Por Pablo de Santis
Uno de los placeres de recorrer bibliotecas ajenas es descubrir las cosas que la gente deja dentro de los libros. Algunas son deliberadas, como las flores, a mitad de camino entre el gesto romántico y el experimento botánico, y que a menudo pueden leerse como una interpretación de las palabras escritas. Muchas otras son señaladores improvisados o simples olvidos. Así, encontramos boletos de colectivos de cuando eran de colores, papeles entregados en la calle, programas de cine de películas completamente olvidadas, cartas, postales o fotografías; en suma, cosas diversas, pero que tienen en común su pertenencia al mundo plano y sin perfil. A veces se encuentra también algún insecto aplastado, por accidente, distracción o una pizca de sadismo. Un libro puede ser muchas cosas; también un cementerio de mariposas de noche. Es raro que algunas de estas cosas halladas entre páginas represente realmente un secreto, y por eso defraudan la curiosidad. Pero el hecho de haber permanecido escondidas mucho tiempo, de haber conservado intacto un fragmento de lo cotidiano, les confiere cierto derecho a ser conservadas. Quien las descubre las deja en su sitio. Como si le pertenecieran al tiempo, como si fuera un sacrilegio importunar sus tumbas de papel.
Esas cosas señalan algo más: la lectura que dura días o semanas está conformada por momentos heterogéneos de experiencia. El capítulo primero en un viaje en subte, el segundo en la cama antes de dormir, y luego otros viajes y esperas y fragmentos leídos con atención, y otros de los que apenas se guarda memoria. Ya no existe la lectura ordenada y serena: el sillón, el fuego encendido, música clásica o silencio. Leemos como vivimos: a los saltos. En un primer momento el libro llega entero hasta nosotros, luego lo despedazamos con nuestra lectura discontinua. Por último, a nuestra memoria le toca, a través de las estrategias del recuerdo o del olvido, restaurar esa unidad perdida.

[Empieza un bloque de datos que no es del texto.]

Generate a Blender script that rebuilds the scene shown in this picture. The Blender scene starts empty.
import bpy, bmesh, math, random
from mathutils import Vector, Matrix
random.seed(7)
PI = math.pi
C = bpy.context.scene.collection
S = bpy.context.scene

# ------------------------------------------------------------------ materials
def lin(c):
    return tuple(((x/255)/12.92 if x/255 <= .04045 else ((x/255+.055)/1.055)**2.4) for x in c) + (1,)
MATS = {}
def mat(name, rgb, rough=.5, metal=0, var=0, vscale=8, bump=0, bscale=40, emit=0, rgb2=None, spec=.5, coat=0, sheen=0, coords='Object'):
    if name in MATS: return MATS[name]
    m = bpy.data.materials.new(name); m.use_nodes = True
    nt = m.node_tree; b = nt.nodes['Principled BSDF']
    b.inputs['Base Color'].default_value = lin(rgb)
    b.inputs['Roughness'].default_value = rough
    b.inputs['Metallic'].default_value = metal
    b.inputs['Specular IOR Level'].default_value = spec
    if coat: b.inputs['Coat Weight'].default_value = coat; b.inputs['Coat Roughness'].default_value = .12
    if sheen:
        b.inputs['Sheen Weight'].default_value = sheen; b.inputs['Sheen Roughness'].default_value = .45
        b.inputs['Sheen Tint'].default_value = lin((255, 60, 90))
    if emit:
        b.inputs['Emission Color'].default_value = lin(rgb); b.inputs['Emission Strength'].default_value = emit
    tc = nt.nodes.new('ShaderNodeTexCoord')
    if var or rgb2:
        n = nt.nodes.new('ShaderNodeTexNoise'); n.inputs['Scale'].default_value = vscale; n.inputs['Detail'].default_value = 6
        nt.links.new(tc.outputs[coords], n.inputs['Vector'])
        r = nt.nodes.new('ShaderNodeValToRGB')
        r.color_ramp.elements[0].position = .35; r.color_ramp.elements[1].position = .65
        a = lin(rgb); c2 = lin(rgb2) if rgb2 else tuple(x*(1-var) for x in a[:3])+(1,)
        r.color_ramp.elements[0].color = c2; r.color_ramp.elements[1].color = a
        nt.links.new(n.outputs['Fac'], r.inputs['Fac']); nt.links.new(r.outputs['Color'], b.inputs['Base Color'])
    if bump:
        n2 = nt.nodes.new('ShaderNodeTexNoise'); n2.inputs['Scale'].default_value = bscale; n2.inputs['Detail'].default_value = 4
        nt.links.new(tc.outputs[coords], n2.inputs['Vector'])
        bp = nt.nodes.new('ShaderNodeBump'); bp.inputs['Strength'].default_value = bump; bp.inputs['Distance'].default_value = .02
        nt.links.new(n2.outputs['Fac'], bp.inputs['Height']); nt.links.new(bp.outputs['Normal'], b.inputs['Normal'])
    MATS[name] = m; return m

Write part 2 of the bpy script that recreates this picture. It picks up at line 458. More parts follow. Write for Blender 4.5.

El género más hábil para atrapar papeles y, por lo tanto, fragmentos heterogéneos de la lectura, es la novela. En la novela, esa sucesión de momentos de lectura, bajo diferentes estados de ánimo y en distintas circunstancias y lugares, se convierte en un requisito esencial del género. La novela exige formar parte del mundo y que el mundo se mezcle en sus páginas; exige los viajes, las esperas, la intranquilidad.
También los libros imaginarios, los que aún no han sido escritos, admiten papeles en su interior. Olvidan pronto el plan inicial y recogen las cosas que se van viviendo, la textura de la experiencia, a veces el eco de hechos lejanos. El autor lleva el Libro imaginario de aquí para allá, y de vez en cuando lo abre para agregar alguna idea, despejar una intriga o tachar algo impropio. Aprovechando que el libro está abierto y el autor distraído, se cuelan cosas del instante, papeles arrastrados por el presente, que distraen a la novela de su propio mundo. Y así sus páginas quedan marcadas por los restos en bruto de la experiencia.
A veces el autor olvida a su Libro imaginario a la intemperie, y se larga a llover. La lluvia borra páginas completas, y sólo deja algunas pistas de lo que fuera el libro. Y parece como si la historia no hubiera sido completamente borrada, sino reemplazada por una anterior, más difusa y extraña, y que estaba esperando a la lluvia como vehículo para volver.
Las cosas encontradas en los libros sólo conservan su sentido mientras las aprisionen las páginas. Unas vez sueltas, ya no significan nada. Como si de tanto estar en contacto con las palabras hubieran terminado también ellas en convertirse en alguna extraña clase de palabra. Son capaces de decir algo sólo en ese punto del espacio, sólo en el encierro, pero arrancadas de allí, ya no significan nada.